Looks like a busy May and June, for sure. The same week of the National Conference for Media Reform there will be two other events: Can Freedom of the Press Survive Media Consolidation? will be held May 10-11 on the U of I campus and features a progressive mega-star-studded lineup of speakers and the like. This event is free and open to all.
On the day before the NCMR starts in St. Louis, scads of academics will be stuffed into a single room to form the Academic Brain Trust, the goal of which is to build “an organization that will encourage and mobilize academic talent and resources to the cause of increasing informed public participation in the media policymaking process.”
I am ambivalent about being at ground zero for all of this, which is why I’m really looking forward to June, when the Allied Media Conference goes down in Bowling Green, Ohio. While the shindigs in May will talk big about media activism (and only then in the context of policy debates), the AMC is all about doing independent media. In this sense, the AMC is the largest national conference of its kind.

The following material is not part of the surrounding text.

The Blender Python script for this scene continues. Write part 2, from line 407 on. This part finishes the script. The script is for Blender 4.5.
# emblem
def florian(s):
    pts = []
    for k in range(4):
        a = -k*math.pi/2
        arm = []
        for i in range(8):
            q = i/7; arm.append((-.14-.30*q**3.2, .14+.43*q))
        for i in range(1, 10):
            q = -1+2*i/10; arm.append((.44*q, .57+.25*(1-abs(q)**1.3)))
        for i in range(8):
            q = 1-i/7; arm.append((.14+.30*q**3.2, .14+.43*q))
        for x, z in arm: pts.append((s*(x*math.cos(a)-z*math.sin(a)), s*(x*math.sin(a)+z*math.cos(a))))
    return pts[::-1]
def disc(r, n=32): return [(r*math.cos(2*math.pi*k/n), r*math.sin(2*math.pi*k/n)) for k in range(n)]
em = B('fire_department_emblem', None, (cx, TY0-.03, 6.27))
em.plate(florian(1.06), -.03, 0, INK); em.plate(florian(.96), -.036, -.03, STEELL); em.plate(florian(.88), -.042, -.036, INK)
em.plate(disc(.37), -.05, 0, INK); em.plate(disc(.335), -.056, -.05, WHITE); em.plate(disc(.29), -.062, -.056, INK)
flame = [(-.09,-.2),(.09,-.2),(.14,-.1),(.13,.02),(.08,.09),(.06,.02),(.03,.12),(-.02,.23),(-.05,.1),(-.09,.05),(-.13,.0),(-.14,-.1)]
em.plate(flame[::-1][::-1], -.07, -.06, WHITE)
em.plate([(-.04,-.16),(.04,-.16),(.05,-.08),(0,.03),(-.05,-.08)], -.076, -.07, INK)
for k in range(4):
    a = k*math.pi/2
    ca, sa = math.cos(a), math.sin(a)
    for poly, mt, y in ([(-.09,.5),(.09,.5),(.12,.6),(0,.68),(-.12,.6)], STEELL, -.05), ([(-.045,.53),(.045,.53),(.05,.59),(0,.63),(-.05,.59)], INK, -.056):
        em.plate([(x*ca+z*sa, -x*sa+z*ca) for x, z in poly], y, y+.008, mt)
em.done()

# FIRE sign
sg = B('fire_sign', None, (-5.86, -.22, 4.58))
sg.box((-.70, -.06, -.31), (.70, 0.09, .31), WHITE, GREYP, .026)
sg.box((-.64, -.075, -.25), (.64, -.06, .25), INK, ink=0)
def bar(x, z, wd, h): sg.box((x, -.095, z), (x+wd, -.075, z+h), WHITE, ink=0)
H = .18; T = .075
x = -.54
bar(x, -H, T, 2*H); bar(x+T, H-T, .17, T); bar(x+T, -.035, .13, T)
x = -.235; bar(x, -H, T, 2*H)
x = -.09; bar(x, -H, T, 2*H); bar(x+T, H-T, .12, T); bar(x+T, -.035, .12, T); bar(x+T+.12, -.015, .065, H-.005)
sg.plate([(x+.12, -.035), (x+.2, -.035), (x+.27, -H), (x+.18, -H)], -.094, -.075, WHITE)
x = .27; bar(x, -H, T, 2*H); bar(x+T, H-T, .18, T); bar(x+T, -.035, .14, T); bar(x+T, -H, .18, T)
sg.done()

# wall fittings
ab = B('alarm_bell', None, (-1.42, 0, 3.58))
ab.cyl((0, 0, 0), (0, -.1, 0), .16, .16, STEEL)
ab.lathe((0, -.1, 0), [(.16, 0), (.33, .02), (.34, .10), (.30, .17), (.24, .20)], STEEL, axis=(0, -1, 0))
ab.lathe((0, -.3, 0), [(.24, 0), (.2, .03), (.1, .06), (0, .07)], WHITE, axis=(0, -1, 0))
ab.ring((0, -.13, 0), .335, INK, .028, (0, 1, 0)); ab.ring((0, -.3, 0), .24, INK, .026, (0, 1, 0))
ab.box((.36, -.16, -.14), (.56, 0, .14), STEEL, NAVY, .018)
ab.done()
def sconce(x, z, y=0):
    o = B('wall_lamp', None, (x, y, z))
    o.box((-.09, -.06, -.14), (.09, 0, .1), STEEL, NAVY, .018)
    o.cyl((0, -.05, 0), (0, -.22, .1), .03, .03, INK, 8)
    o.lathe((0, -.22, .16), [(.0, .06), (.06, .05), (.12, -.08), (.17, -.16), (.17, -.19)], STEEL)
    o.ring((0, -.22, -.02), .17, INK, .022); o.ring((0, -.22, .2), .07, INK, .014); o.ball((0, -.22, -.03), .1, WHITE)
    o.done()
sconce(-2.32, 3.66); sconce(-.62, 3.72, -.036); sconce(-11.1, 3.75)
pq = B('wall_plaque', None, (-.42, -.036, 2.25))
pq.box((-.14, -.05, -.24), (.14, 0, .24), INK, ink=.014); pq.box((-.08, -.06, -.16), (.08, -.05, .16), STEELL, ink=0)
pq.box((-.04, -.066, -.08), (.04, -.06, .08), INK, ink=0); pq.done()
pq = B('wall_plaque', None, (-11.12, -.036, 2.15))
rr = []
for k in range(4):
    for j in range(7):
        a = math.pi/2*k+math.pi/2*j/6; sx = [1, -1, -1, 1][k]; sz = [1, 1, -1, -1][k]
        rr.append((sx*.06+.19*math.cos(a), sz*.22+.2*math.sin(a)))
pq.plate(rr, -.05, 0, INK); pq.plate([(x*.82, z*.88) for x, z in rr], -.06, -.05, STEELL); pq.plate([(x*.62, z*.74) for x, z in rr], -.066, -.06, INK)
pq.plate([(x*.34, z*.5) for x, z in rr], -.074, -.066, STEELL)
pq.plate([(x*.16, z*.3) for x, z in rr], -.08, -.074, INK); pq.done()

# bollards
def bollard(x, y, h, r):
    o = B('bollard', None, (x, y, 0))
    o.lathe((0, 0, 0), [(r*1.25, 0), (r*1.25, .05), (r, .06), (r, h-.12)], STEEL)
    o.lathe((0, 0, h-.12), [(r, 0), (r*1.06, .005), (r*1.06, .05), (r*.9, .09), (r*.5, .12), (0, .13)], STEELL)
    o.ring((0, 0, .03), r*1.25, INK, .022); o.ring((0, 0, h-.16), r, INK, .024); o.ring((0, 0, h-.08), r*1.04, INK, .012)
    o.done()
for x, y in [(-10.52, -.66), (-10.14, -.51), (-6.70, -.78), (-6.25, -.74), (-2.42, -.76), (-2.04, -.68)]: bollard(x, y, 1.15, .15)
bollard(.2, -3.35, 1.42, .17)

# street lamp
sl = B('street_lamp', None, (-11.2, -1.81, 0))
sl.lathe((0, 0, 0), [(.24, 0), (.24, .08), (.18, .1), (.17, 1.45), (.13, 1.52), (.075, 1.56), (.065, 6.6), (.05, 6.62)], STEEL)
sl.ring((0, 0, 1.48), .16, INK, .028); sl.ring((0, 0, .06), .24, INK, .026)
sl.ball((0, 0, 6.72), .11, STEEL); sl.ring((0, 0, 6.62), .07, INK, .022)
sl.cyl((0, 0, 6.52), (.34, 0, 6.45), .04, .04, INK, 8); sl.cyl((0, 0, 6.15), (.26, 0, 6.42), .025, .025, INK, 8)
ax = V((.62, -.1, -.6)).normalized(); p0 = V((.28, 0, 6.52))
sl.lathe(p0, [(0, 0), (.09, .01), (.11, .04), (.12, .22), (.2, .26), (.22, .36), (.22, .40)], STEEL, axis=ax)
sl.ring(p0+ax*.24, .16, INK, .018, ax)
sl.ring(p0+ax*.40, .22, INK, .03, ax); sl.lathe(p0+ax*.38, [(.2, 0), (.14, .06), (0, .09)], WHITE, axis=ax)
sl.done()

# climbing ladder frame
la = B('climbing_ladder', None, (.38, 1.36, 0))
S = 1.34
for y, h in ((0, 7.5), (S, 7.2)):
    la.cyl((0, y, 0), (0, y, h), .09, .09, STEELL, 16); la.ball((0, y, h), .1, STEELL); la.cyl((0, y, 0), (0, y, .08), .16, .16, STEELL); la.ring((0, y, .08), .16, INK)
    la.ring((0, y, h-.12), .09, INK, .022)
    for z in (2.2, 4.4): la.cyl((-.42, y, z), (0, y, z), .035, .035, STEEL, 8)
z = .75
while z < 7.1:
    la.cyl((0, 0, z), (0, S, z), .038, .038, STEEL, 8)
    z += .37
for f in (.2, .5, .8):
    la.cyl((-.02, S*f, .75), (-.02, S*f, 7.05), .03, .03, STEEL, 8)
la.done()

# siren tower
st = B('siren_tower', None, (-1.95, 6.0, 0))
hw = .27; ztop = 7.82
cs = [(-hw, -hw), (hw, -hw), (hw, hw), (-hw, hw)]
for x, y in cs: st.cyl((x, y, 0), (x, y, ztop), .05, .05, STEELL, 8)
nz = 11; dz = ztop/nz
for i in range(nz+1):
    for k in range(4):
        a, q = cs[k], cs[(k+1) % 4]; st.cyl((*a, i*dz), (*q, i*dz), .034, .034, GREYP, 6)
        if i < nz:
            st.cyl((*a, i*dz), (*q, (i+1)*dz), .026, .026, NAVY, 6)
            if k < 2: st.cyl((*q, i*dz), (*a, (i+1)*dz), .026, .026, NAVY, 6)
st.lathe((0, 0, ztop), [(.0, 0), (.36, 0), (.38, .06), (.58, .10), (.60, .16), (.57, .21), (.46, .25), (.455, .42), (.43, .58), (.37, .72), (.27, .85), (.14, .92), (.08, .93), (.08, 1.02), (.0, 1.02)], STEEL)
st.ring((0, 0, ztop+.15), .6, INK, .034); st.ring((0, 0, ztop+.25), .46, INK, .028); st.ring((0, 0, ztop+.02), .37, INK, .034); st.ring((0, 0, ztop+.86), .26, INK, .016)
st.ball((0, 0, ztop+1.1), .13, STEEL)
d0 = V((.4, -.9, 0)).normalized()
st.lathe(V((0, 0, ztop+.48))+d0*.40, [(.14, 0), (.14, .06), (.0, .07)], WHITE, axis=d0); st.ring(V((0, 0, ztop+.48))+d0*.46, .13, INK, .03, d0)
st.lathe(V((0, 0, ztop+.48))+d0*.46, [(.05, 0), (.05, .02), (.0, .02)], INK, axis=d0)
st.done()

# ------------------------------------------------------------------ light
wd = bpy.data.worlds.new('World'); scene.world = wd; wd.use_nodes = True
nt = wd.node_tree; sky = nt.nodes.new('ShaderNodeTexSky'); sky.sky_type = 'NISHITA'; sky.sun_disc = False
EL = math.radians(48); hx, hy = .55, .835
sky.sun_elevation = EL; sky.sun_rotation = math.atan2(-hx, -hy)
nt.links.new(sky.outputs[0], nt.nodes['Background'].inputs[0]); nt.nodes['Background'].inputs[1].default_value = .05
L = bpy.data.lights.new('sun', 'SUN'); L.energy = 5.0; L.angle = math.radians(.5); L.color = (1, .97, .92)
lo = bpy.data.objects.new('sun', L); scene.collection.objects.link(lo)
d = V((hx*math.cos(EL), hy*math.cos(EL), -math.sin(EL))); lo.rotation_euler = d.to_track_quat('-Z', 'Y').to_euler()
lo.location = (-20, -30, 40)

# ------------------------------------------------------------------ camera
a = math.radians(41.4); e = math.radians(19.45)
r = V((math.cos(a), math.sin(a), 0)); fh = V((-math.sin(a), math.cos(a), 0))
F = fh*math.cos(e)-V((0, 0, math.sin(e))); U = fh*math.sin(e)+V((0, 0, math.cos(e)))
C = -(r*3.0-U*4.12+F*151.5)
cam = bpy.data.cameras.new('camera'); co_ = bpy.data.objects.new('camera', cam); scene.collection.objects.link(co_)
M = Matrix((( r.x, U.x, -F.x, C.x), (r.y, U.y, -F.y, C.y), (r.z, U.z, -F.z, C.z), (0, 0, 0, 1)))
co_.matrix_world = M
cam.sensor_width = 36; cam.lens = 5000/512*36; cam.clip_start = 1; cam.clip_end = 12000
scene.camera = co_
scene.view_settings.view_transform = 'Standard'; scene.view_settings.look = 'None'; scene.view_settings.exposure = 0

The Allied Media Conference would be an excellent opportunity for a microradio convergence – something that’s never really happened before, unless you count Seattle’s Mosquito Fleet (2002) and the East Coast Microbroadcasters Conference (1998). Given that the AMC is all about DIY, such a convergence would be welcomed with open arms there. I’m going to submit a proposal for a microradio workshop, covering the current scene, FCC and related legal issues, and station operations.